We can see with Pindar the idea of the lustrous gold that permeates and links all beings (the sun shone Dora, the birds sang Dora in Dickens).  But beings are also lustrous in the negative that presses upon us (eg a stomach ache casts a pall on all beings).  Heraclitus thus speaks of a Logos as the first principle.  Just as the logos of Heraclitus, as we shall soon see, as legein, is primarily that which concerns us, so too is the noein of Parmenides, which is why Heidegger says Parmenides and Heraclitus agree in their basic position. Noein is a perception, not in the sense of a mere gaping perception, but rather “what is perceived concerns us in such a way that we take it up specifically, and do something with it … We take it to heart (WCT, 203).”  This is the sense that Heraclitus’ gathering and laying logos still bears within it, following the older cognate of that word, “[t]he old word alego (alpha copulativum), archaic after Aeschylus and Pindar, should be recalled here: something ‘lies upon me,’ it oppresses and troubles me.” (EGT, Logos: Heraclitus fragment, 60) In this regard, for the Greeks, even pain, as that which troubles me is involved here, as pain is also what concerns us, and so serves the same function of alego, “the Greek word for pain, namely, algos … [is presumably] related to alego, which as the intensivum of lego means intimate gathering. In that case, pain would be that which gathers most intimately.” (Pa, OQB, 305-6). 

But why then does Heraclitus identify the first principle of beings as such and as a whole the Logos, which usually means language?  With a logos (eg., the dog is black), the form is something as something (the dog as black), or more specifically something as something else.  And so for a being to be it must be related to in terms of something other than itself (blackness).  In this Plato in the Sophist called the position that thought beings to be simple the most laughable, because to be a being it must first be seen in the light of concepts like (einai) Being, (choris) separate from, (ton allown) the others, and (kath auto) in itself.  There belongs to both kataphasis (affirmation) and apophasis (denial)  a diairesis (taking apart) and a synthesis (putting together), a taking apart of the original whole and a putting them back together in the form of the “as.”  The addressing something as something, as a being, addresses a being in terms of what is beyond it, namely its Being.  We could not encounter equal beings, for instance, unless we already had the idea of equality before our mind’s eye in the light of which the equal beings could be seen as what and how they are.
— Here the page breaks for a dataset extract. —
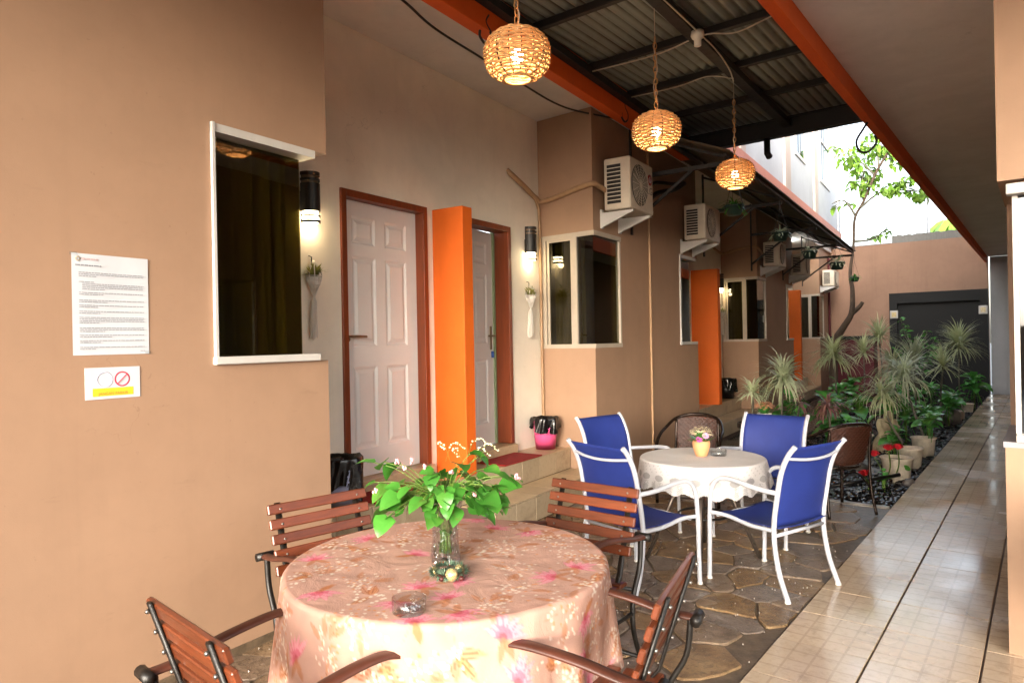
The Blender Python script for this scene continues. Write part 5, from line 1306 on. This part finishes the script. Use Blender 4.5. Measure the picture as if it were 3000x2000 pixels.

Heidegger translating Pindar’s Nemean Ode III, 70, in his 1953 book Introduction to Metaphysics, “in venturesome exploration of the entity [there] is manifested perfection.” (IM, 113) Pindar’s usage is identical with what Heidegger understands Heraclitus to mean by the term polemos, “not mere quarreling and wrangling but the conflict of the conflicting, that sets the essential and the nonessential, the high and the low, in their limits and makes them manifest.” (IM, 1 13-4)

Aristotle adopts Heraclitus insight into the Logos and defines man as the living being with speech (logon), not meaning man is a rational animal (since no animal is susceptible to irrationality to the degree man is), but rather man allows beings to present themselves as they are in a “something as something else,” eg I encounter the dog as not-me, or Dave in the light of the concept of “in itself (eg, who Dave is, not in terms of his favorite garnish or his dandruff, but who he is in his ownmost self)” 

Man’s basic stance is “taking as” and so if I hear a living thing in the woods only to look down and see it was rustling dead leaves, this “mis-taking” shows that our normal way of being in the world is “taking something as something,” which is speaking beings as what and how they are.  To be a being, as Nietzsche noted, Life, in the sense we say thinkers are not close to life (eg., Thales falling in a ditch), is then the totality of what presses on me.